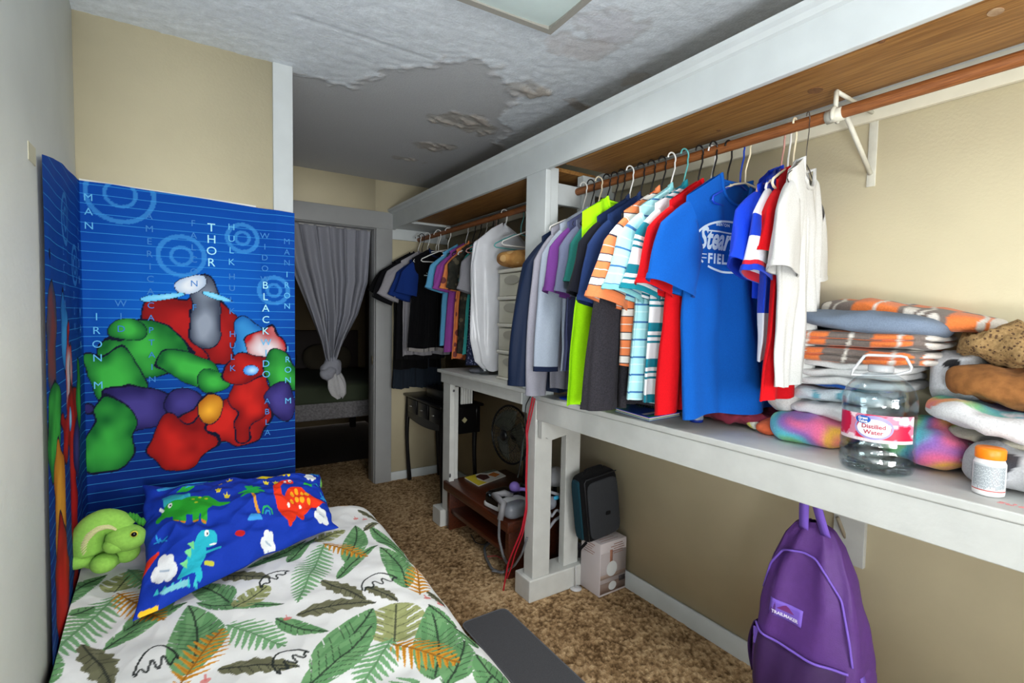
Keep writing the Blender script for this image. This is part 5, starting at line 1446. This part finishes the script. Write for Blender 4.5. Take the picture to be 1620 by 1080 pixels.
tag(MB().tube([(1.62, 1.845, -.008), (1.618, 1.848, .11)], .003, 8).lathe([(.03, 0), (.03, .004), (.004, .006)], (1.62, 1.845, -.006), 20).build('door_stop', mat('white_metal', (190, 190, 192), .3)), 'thin white metal rod with a foot beside the carton', 'rod')

# ------------------------------------------------------------------ backpack hanging under the counter
def backpack():
    t = thing('backpack', 'purple backpack hanging by its loop under the counter', 'backpack', (1.52, .69, .2))
    pf = mat('purple_nylon', (92, 52, 128), .62, noise=.08, nscale=60, bump=.2, bscale=300); pd = mat('dark_purple_nylon', (62, 32, 86), .65, noise=.1, nscale=60); pl = mat('lilac_webbing', (124, 92, 200), .6); 
    n, rw = 72, 56; th = np.linspace(0, 2*PI, n, endpoint=False)
    G = np.zeros((rw, n, 3))
    Zs = [.775, .76, .72, .64, .54, .42, .34, .27, .21, .18, .175]
    HW = [.020, .052, .078, .108, .130, .148, .152, .152, .146, .120, .02]
    DP = [.012, .030, .045, .062, .078, .095, .105, .108, .100, .075, .02]
    for i in range(rw):
        f = i/(rw-1); k = f*(len(Zs)-1); z = np.interp(k, range(len(Zs)), Zs); hw = np.interp(k, range(len(Zs)), HW); dp = np.interp(k, range(len(Zs)), DP)
        c, s = np.cos(th), np.sin(th); e = 2/3.0
        y = .695+.018*(z-.5)+hw*np.sign(s)*np.abs(s)**e; x = 1.535-dp*np.sign(c)*np.abs(c)**e
        fold = .006*np.sin(s*9+z*8)*np.clip((c+.2)*2, 0, 1)+.006*noise2(s*4+z*5, np.full(n, z*16), 3)
        G[i, :, 0] = x-fold; G[i, :, 1] = y+.004*noise2(c*5, np.full(n, z*12), 5); G[i, :, 2] = z
    def surf(y, z, off=.002):
        k = np.interp(z, Zs[::-1], list(range(len(Zs)))[::-1]); hw = np.interp(k, range(len(Zs)), HW); dp = np.interp(k, range(len(Zs)), DP)
        s = np.clip((y-.695-.018*(z-.5))/hw, -1, 1); s = np.sign(s)*np.abs(s)**1.5; c = math.sqrt(max(0, 1-s*s))
        return np.array([1.535-dp*abs(c)**(2/3.0)-.006*math.sin(s*9+z*8)-off, y, z])
    MB().grid(G, closeu=True).build('main_compartment', pf, t)
    # front pocket: bulging lower panel
    Q = np.array([[surf(.695+a*.128*np.interp(b, [.18, .3, .43], [.9, 1.0, .98]), b, .004+.020*max(0, 1-abs(a)**4)*math.sin(min(1, max(0, (b-.18)/.25))*PI)**.5) for a in np.linspace(-1, 1, 30)] for b in np.linspace(.19, .425, 22)])
    MB().grid(Q, flip=True).build('front_pocket', pd, t, solid=.002)
    MB().tube(smooth([surf(.695+a*.132, .425-.0*a, .012+.008*(1-a*a)) for a in np.linspace(-1, 1, 20)], 50, 2), .0038, 6).build('pocket_zip', pl, t)
    MB().tube(smooth([surf(.825, .53, .005), surf(.80, .62, .005), surf(.765, .675, .008), surf(.735, .69, .010), surf(.70, .695, .010), surf(.67, .69, .010), surf(.645, .67, .007), surf(.60, .60, .005), surf(.572, .50, .005), surf(.560, .44, .005)], 90, 2), .0035, 6).build('main_zip', pl, t)
    a = surf(.815, .42, .014)
    MB().poly([a+np.array([0, .008, 0]), a+np.array([0, -.008, 0]), a+np.array([0, -.010, -.05]), a+np.array([0, .006, -.05])], (-.004, 0, 0)).build('zip_pull', pl, t, smooth=False, fixn=True)
    # label
    Lq = np.array([[surf(y, z, .004) for y in np.linspace(.777, .685, 10)] for z in np.linspace(.535, .50-.012, 5)])
    for j in range(10): Lq[:, j, 2] += 0
    MB().grid(Lq, flip=False).build('brand_patch', pl, t, solid=.0015)
    V, F = text_verts('TRAILMAKER', .0125, offset=.0004, spacing=1.0)
    V = V-(V.max(0)+V.min(0))/2
    P3 = [surf(.731-v[0], .500+v[1], .0062) for v in V]
    MB().add(P3, F).build('lettering', mat('patch_white', (226, 220, 240), .6), t, smooth=False)
    MB().add([surf(.731-q[0], .513+q[1], .0058) for q in ((-.024, 0), (-.008, .012), (0, .016), (.008, .012), (.024, 0))], [(0, 1, 2, 3, 4)]).build('mountain_emblem', mat('patch_plum', (110, 40, 110), .6), t, smooth=False)
    # webbing loops over the counter apron
    for (y0, y1) in ((.715, .695), (.655, .672)):
        zt_ = .885
        pts = smooth([(1.50, y0, .755), (1.475, (y0+y1)/2, .82), (1.455, y1, zt_)], 14, 2)
        G2 = np.array([[p+np.array([0, d, 0]) for d in (-.013, .013)] for p in pts])
        MB().grid(G2).build('webbing_loop', pl, t, solid=.003)
    for sy, b0 in ((.845, .30), (.548, .36)):
        G2 = np.array([[(1.50+d, sy+(.016 if sy > .7 else -.016)*math.sin(f*PI), .36-.16*f+.05) for d in (-.012, .012)] for f in np.linspace(0, 1, 10)])
        MB().grid(G2).build('side_strap', pl if sy < .7 else pd, t, solid=.003)
    for sy in (.835, .555):
        MB().ell((1.54, sy, .32), (.06, .018, .10), 20, e=2.6, noise=.006, seed=2, freq=20).build('side_pocket', pf, t)
backpack()
tag(MB().tube([(1.455, .685, .905), (1.455, .685, .885), (1.44, .685, .872), (1.43, .685, .885)], .004, 8).build('hook', met), 'metal hook under the counter holding the purple backpack', 'hook')

# ------------------------------------------------------------------ linens on the counter
def soft(name, label, cat, c, r, material=None, e=4.5, n=40, noise=.008, seed=1, freq=14, rot=None, paint=None, group=None, layers=0, zmin=.9905, mname=None):
    """a folded or rolled textile: superellipsoid with wrinkles, optional fold seams"""
    mb = MB(); mb.ell((0, 0, 0), r, n, e=e)
    V = mb.v[0]
    L0 = V.copy()
    if layers > 1:
        q = (V[:, 2]/r[2]*.5+.5)*layers; gr = np.abs(q-np.round(q))
        rim = np.clip(np.hypot(np.clip(np.abs(V[:, 0])-r[0]*.86, 0, None)/(r[0]*.14), np.clip(np.abs(V[:, 1])-r[1]*.86, 0, None)/(r[1]*.14)), 0, 1)
        inner = (q > .4) & (q < layers-.4)
        shr = 1-.10*np.exp(-(gr/.12)**2)*inner*rim
        V[:, 0] *= shr; V[:, 1] *= shr
    nn = noise3(V*freq+seed*5.1, seed); n2 = noise3(V*freq*2.7+seed, seed+9)
    V[:, 2] += noise*(nn+.4*n2)*1.3
    V[:, 0] += noise*.8*noise3(V*freq*.8+9, seed+3)
    V = V @ (rot.T if rot is not None else np.eye(3))+np.array(c)
    V[:, 2] = np.maximum(V[:, 2], zmin); V[:, 0] = np.minimum(V[:, 0], XW-.004)
    mb.v[0] = V
    col = None
    if paint is not None:
        col = paint(L0, V)
        material = mat(mname or 'painted_textile', None, .95, attr=True, noise=.15, nscale=240, bump=.5, bscale=260, spec=.15, sheen=.2)
    o = mb.build(name, material, col=col)
    tag(o, label, cat, group)
    return o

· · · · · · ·

**What to produce:**
Go through the material above and print all of it exactly, except the pictures.

**Solution:**
Keep writing the Blender script for this image. This is part 5, starting at line 1446. This part finishes the script. Write for Blender 4.5. Take the picture to be 1620 by 1080 pixels.
tag(MB().tube([(1.62, 1.845, -.008), (1.618, 1.848, .11)], .003, 8).lathe([(.03, 0), (.03, .004), (.004, .006)], (1.62, 1.845, -.006), 20).build('door_stop', mat('white_metal', (190, 190, 192), .3)), 'thin white metal rod with a foot beside the carton', 'rod')

# ------------------------------------------------------------------ backpack hanging under the counter
def backpack():
    t = thing('backpack', 'purple backpack hanging by its loop under the counter', 'backpack', (1.52, .69, .2))
    pf = mat('purple_nylon', (92, 52, 128), .62, noise=.08, nscale=60, bump=.2, bscale=300); pd = mat('dark_purple_nylon', (62, 32, 86), .65, noise=.1, nscale=60); pl = mat('lilac_webbing', (124, 92, 200), .6); 
    n, rw = 72, 56; th = np.linspace(0, 2*PI, n, endpoint=False)
    G = np.zeros((rw, n, 3))
    Zs = [.775, .76, .72, .64, .54, .42, .34, .27, .21, .18, .175]
    HW = [.020, .052, .078, .108, .130, .148, .152, .152, .146, .120, .02]
    DP = [.012, .030, .045, .062, .078, .095, .105, .108, .100, .075, .02]
    for i in range(rw):
        f = i/(rw-1); k = f*(len(Zs)-1); z = np.interp(k, range(len(Zs)), Zs); hw = np.interp(k, range(len(Zs)), HW); dp = np.interp(k, range(len(Zs)), DP)
        c, s = np.cos(th), np.sin(th); e = 2/3.0
        y = .695+.018*(z-.5)+hw*np.sign(s)*np.abs(s)**e; x = 1.535-dp*np.sign(c)*np.abs(c)**e
        fold = .006*np.sin(s*9+z*8)*np.clip((c+.2)*2, 0, 1)+.006*noise2(s*4+z*5, np.full(n, z*16), 3)
        G[i, :, 0] = x-fold; G[i, :, 1] = y+.004*noise2(c*5, np.full(n, z*12), 5); G[i, :, 2] = z
    def surf(y, z, off=.002):
        k = np.interp(z, Zs[::-1], list(range(len(Zs)))[::-1]); hw = np.interp(k, range(len(Zs)), HW); dp = np.interp(k, range(len(Zs)), DP)
        s = np.clip((y-.695-.018*(z-.5))/hw, -1, 1); s = np.sign(s)*np.abs(s)**1.5; c = math.sqrt(max(0, 1-s*s))
        return np.array([1.535-dp*abs(c)**(2/3.0)-.006*math.sin(s*9+z*8)-off, y, z])
    MB().grid(G, closeu=True).build('main_compartment', pf, t)
    # front pocket: bulging lower panel
    Q = np.array([[surf(.695+a*.128*np.interp(b, [.18, .3, .43], [.9, 1.0, .98]), b, .004+.020*max(0, 1-abs(a)**4)*math.sin(min(1, max(0, (b-.18)/.25))*PI)**.5) for a in np.linspace(-1, 1, 30)] for b in np.linspace(.19, .425, 22)])
    MB().grid(Q, flip=True).build('front_pocket', pd, t, solid=.002)
    MB().tube(smooth([surf(.695+a*.132, .425-.0*a, .012+.008*(1-a*a)) for a in np.linspace(-1, 1, 20)], 50, 2), .0038, 6).build('pocket_zip', pl, t)
    MB().tube(smooth([surf(.825, .53, .005), surf(.80, .62, .005), surf(.765, .675, .008), surf(.735, .69, .010), surf(.70, .695, .010), surf(.67, .69, .010), surf(.645, .67, .007), surf(.60, .60, .005), surf(.572, .50, .005), surf(.560, .44, .005)], 90, 2), .0035, 6).build('main_zip', pl, t)
    a = surf(.815, .42, .014)
    MB().poly([a+np.array([0, .008, 0]), a+np.array([0, -.008, 0]), a+np.array([0, -.010, -.05]), a+np.array([0, .006, -.05])], (-.004, 0, 0)).build('zip_pull', pl, t, smooth=False, fixn=True)
    # label
    Lq = np.array([[surf(y, z, .004) for y in np.linspace(.777, .685, 10)] for z in np.linspace(.535, .50-.012, 5)])
    for j in range(10): Lq[:, j, 2] += 0
    MB().grid(Lq, flip=False).build('brand_patch', pl, t, solid=.0015)
    V, F = text_verts('TRAILMAKER', .0125, offset=.0004, spacing=1.0)
    V = V-(V.max(0)+V.min(0))/2
    P3 = [surf(.731-v[0], .500+v[1], .0062) for v in V]
    MB().add(P3, F).build('lettering', mat('patch_white', (226, 220, 240), .6), t, smooth=False)
    MB().add([surf(.731-q[0], .513+q[1], .0058) for q in ((-.024, 0), (-.008, .012), (0, .016), (.008, .012), (.024, 0))], [(0, 1, 2, 3, 4)]).build('mountain_emblem', mat('patch_plum', (110, 40, 110), .6), t, smooth=False)
    # webbing loops over the counter apron
    for (y0, y1) in ((.715, .695), (.655, .672)):
        zt_ = .885
        pts = smooth([(1.50, y0, .755), (1.475, (y0+y1)/2, .82), (1.455, y1, zt_)], 14, 2)
        G2 = np.array([[p+np.array([0, d, 0]) for d in (-.013, .013)] for p in pts])
        MB().grid(G2).build('webbing_loop', pl, t, solid=.003)
    for sy, b0 in ((.845, .30), (.548, .36)):
        G2 = np.array([[(1.50+d, sy+(.016 if sy > .7 else -.016)*math.sin(f*PI), .36-.16*f+.05) for d in (-.012, .012)] for f in np.linspace(0, 1, 10)])
        MB().grid(G2).build('side_strap', pl if sy < .7 else pd, t, solid=.003)
    for sy in (.835, .555):
        MB().ell((1.54, sy, .32), (.06, .018, .10), 20, e=2.6, noise=.006, seed=2, freq=20).build('side_pocket', pf, t)
backpack()
tag(MB().tube([(1.455, .685, .905), (1.455, .685, .885), (1.44, .685, .872), (1.43, .685, .885)], .004, 8).build('hook', met), 'metal hook under the counter holding the purple backpack', 'hook')

# ------------------------------------------------------------------ linens on the counter
def soft(name, label, cat, c, r, material=None, e=4.5, n=40, noise=.008, seed=1, freq=14, rot=None, paint=None, group=None, layers=0, zmin=.9905, mname=None):
    """a folded or rolled textile: superellipsoid with wrinkles, optional fold seams"""
    mb = MB(); mb.ell((0, 0, 0), r, n, e=e)
    V = mb.v[0]
    L0 = V.copy()
    if layers > 1:
        q = (V[:, 2]/r[2]*.5+.5)*layers; gr = np.abs(q-np.round(q))
        rim = np.clip(np.hypot(np.clip(np.abs(V[:, 0])-r[0]*.86, 0, None)/(r[0]*.14), np.clip(np.abs(V[:, 1])-r[1]*.86, 0, None)/(r[1]*.14)), 0, 1)
        inner = (q > .4) & (q < layers-.4)
        shr = 1-.10*np.exp(-(gr/.12)**2)*inner*rim
        V[:, 0] *= shr; V[:, 1] *= shr
    nn = noise3(V*freq+seed*5.1, seed); n2 = noise3(V*freq*2.7+seed, seed+9)
    V[:, 2] += noise*(nn+.4*n2)*1.3
    V[:, 0] += noise*.8*noise3(V*freq*.8+9, seed+3)
    V = V @ (rot.T if rot is not None else np.eye(3))+np.array(c)
    V[:, 2] = np.maximum(V[:, 2], zmin); V[:, 0] = np.minimum(V[:, 0], XW-.004)
    mb.v[0] = V
    col = None
    if paint is not None:
        col = paint(L0, V)
        material = mat(mname or 'painted_textile', None, .95, attr=True, noise=.15, nscale=240, bump=.5, bscale=260, spec=.15, sheen=.2)
    o = mb.build(name, material, col=col)
    tag(o, label, cat, group)
    return o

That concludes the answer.